“This is Cathy — she put a cigarette out on a bitch.”
As far as introductions go, personally that one’s not my favorite. Most of my friends get a good laugh out of it. And I really can’t complain because…that’s not NOT true.
Over 10 years ago, a drunk girl started slapping my face over and over again. She thought I’d cut her in line to the bathroom or something. I’d never been hit before and I was also about a foot smaller than her so I just…froze. Thankfully, my friend noticed and immediately stepped in. We couldn’t have predicted what would happen next.
She heard him speak and immediately refocused her energy. She began calling him f***got, mimicking the way he speaks and gestures. Her disgusting homophobia was palpable. The verbal abuse she spat had been practiced and perfected. We were all in shock. She was relentless despite the fact that her friends were already apologizing to us on her behalf. The slurs kept coming and…something in me snapped. I took one last pull and well….I put a cigarette out on a bitch.
Up to just a few weeks ago, I was incredibly embarrassed and apologetic of that incident. I’m not really the violent type. You don’t get that way at my size. I thought we should’ve walked away and/or let her keep at it until she tired out. I thought we should be more polite. Maintain civility. Be more tolerant. LITERALLY turn the other cheek. But today…I mean I wish I hadn’t scarred her but…🤷🏻she’ll remember.

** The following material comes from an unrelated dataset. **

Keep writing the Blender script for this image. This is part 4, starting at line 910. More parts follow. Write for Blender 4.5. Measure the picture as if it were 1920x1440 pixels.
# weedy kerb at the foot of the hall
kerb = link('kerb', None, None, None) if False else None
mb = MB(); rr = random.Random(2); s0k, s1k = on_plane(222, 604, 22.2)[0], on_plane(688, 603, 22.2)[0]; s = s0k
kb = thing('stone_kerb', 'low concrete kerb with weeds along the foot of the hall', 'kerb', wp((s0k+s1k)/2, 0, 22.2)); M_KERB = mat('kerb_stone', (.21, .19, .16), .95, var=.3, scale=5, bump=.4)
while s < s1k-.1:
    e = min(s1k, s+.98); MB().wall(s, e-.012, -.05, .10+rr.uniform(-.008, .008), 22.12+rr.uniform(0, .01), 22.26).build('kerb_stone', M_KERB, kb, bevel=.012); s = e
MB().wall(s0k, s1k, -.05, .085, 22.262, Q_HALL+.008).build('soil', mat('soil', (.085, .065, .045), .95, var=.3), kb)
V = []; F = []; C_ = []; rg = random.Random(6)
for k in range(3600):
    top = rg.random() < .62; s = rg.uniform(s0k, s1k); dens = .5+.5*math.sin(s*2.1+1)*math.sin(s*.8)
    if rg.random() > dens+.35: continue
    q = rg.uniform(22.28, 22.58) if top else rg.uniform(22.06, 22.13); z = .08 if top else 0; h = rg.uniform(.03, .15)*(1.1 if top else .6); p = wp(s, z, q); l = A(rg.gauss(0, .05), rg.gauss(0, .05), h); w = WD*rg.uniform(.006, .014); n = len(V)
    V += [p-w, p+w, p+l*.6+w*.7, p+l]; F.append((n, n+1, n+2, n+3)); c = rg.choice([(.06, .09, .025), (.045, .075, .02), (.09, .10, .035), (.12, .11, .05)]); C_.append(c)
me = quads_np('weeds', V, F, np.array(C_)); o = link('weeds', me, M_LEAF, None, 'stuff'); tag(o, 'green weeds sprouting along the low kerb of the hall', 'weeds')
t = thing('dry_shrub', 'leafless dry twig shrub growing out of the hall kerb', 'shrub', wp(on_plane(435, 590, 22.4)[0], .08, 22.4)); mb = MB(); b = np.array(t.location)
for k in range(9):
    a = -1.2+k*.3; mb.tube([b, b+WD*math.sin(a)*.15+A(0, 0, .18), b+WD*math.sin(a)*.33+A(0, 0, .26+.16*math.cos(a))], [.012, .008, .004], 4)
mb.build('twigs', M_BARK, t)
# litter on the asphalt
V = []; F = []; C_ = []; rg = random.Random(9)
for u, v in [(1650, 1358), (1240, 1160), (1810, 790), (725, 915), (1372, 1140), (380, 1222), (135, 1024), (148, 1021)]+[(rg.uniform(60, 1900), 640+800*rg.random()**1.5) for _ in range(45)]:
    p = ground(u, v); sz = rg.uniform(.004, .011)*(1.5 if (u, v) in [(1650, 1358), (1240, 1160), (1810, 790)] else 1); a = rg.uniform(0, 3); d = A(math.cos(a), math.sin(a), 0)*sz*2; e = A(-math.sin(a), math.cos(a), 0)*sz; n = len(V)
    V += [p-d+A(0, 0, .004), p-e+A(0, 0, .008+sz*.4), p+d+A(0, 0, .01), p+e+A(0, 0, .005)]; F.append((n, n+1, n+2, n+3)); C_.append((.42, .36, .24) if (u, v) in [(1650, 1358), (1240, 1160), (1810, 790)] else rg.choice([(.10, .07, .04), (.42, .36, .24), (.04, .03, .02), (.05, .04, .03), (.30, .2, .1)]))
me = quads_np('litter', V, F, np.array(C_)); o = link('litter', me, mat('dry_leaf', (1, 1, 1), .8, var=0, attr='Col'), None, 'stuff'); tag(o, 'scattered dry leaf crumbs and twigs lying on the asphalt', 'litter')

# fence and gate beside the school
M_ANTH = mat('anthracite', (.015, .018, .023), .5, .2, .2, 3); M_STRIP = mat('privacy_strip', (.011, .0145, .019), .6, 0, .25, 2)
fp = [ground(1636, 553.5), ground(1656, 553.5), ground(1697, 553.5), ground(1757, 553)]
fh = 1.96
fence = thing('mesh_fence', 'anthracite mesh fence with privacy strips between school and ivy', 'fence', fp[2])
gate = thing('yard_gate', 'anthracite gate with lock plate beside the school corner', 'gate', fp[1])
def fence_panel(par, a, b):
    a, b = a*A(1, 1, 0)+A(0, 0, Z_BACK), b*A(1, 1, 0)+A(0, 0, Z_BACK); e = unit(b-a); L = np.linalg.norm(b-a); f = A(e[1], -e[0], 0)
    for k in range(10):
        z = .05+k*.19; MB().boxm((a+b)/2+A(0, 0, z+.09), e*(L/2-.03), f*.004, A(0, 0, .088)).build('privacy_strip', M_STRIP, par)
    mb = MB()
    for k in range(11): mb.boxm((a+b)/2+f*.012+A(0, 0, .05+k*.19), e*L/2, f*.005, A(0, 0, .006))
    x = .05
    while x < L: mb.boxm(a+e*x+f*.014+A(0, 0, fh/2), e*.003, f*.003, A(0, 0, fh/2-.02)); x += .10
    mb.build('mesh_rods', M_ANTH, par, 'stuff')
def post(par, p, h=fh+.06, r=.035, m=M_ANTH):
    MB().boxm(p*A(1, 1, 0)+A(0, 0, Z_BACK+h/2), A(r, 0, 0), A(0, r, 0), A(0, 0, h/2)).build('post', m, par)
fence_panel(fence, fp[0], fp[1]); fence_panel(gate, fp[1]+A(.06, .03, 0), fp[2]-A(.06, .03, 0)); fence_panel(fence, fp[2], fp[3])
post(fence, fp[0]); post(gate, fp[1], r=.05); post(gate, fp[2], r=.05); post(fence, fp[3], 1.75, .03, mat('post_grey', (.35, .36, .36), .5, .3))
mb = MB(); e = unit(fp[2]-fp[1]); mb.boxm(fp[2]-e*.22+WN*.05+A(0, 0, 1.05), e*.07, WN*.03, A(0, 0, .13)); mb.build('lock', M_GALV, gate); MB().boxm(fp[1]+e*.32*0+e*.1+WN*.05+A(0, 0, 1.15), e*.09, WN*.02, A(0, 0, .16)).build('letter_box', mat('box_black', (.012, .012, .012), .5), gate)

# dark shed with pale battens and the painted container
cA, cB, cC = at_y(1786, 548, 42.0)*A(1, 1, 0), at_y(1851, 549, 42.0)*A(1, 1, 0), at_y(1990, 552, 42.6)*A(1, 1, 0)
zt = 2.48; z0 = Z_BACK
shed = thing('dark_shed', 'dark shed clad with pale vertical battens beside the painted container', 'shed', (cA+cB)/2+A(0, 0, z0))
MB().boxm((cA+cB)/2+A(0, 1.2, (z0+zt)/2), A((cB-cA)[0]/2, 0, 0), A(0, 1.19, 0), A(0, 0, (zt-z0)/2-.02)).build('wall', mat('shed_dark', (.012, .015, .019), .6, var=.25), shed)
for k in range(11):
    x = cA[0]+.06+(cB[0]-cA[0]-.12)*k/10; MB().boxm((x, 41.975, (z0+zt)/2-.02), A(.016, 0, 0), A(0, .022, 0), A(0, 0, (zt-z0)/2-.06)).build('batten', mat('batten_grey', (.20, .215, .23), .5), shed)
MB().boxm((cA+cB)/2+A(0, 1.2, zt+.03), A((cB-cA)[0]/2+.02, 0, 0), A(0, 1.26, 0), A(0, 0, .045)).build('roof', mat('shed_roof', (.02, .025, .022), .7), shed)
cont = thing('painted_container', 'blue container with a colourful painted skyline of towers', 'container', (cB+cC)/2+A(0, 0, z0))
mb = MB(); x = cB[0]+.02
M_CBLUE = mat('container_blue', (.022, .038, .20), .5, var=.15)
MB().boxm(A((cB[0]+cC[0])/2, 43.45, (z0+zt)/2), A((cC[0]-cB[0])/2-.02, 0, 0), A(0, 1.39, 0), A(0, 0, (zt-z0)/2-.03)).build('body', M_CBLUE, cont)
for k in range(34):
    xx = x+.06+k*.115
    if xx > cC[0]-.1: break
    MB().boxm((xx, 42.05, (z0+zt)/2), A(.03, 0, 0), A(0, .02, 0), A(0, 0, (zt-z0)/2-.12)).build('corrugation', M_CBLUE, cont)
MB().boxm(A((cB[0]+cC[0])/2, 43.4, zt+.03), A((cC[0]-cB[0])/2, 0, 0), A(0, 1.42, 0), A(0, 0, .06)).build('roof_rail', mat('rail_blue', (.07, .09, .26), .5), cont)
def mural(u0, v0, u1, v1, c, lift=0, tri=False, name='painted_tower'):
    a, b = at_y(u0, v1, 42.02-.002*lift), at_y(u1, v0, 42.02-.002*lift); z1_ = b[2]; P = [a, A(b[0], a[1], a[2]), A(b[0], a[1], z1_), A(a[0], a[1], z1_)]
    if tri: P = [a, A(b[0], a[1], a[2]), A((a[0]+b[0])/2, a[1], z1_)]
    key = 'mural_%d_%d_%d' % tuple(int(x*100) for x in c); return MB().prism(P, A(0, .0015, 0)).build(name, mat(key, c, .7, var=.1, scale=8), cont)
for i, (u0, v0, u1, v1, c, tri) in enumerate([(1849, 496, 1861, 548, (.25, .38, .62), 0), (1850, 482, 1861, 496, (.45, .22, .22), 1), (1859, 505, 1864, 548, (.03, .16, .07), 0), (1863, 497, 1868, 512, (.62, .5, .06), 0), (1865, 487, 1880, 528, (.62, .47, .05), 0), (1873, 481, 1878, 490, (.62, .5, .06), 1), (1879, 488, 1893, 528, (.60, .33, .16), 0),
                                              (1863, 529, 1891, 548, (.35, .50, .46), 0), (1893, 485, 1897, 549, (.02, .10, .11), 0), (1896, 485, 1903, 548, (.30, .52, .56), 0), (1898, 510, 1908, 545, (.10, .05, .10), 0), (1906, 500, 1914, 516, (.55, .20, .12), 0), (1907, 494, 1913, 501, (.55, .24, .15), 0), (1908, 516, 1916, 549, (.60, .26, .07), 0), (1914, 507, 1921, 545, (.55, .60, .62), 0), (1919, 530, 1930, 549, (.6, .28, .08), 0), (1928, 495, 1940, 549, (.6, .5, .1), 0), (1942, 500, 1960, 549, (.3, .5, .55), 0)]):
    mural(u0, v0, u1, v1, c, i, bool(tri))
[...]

There’s just no more room left for that kind of hate in this world. Not today. Civility and ‘following the rules’ have given some of history’s cruelest and darkest moments life. Complacent tolerance allows hate to breed and nothing is scarier than unchecked bigotry.
Karl Popper’s theory — the Paradox of Tolerance — states that for a society to truly maintain a tolerant society, it must be intolerant of intolerance. In other words, unlimited tolerance can destroy tolerance.
While I don’t recommend putting cigarettes out on people…like ever (that’s just crazy), I do encourage each of us to react. To care. To be sensitive. To get angry. To refuse to tolerate the intolerant. To stand up in service of others.
If we don’t speak out and speak up for others, who are we? We’ve begun to regress in America as more and more of us are disconnected, complacent and choose to ignore anything irrelevant to our personal lives. We don’t want to inconvenience ourselves. We don’t want to be seen as “too” anything. And so people suffer. People die. We’ve begun to tolerate the dehumanization of people again. Police shootings. Refusal to serve gay couples. Ignored killings of transgender people. Separation of families. We manage to ignore it all. It’s inconvenient for us. Or too much to bear. So our privilege lets us tolerate up until the point our image as civil people becomes threatened.
Maybe this is the Jesuit education in me talking. My alma mater’s website says the following: “We believe that students have to be invited to wrestle with the great ethical issues of their time. We want them to be bothered by the realization that they don’t know everything and bothered by injustice.” The world, as history shows, can be unforgiving, but what makes it so breathtaking is our capacity to fight for a better tomorrow. Maybe I’m naive, but I can’t not hang onto that hope. We should be bothered. And we should no longer tolerate intolerance. There’s nothing civil about that.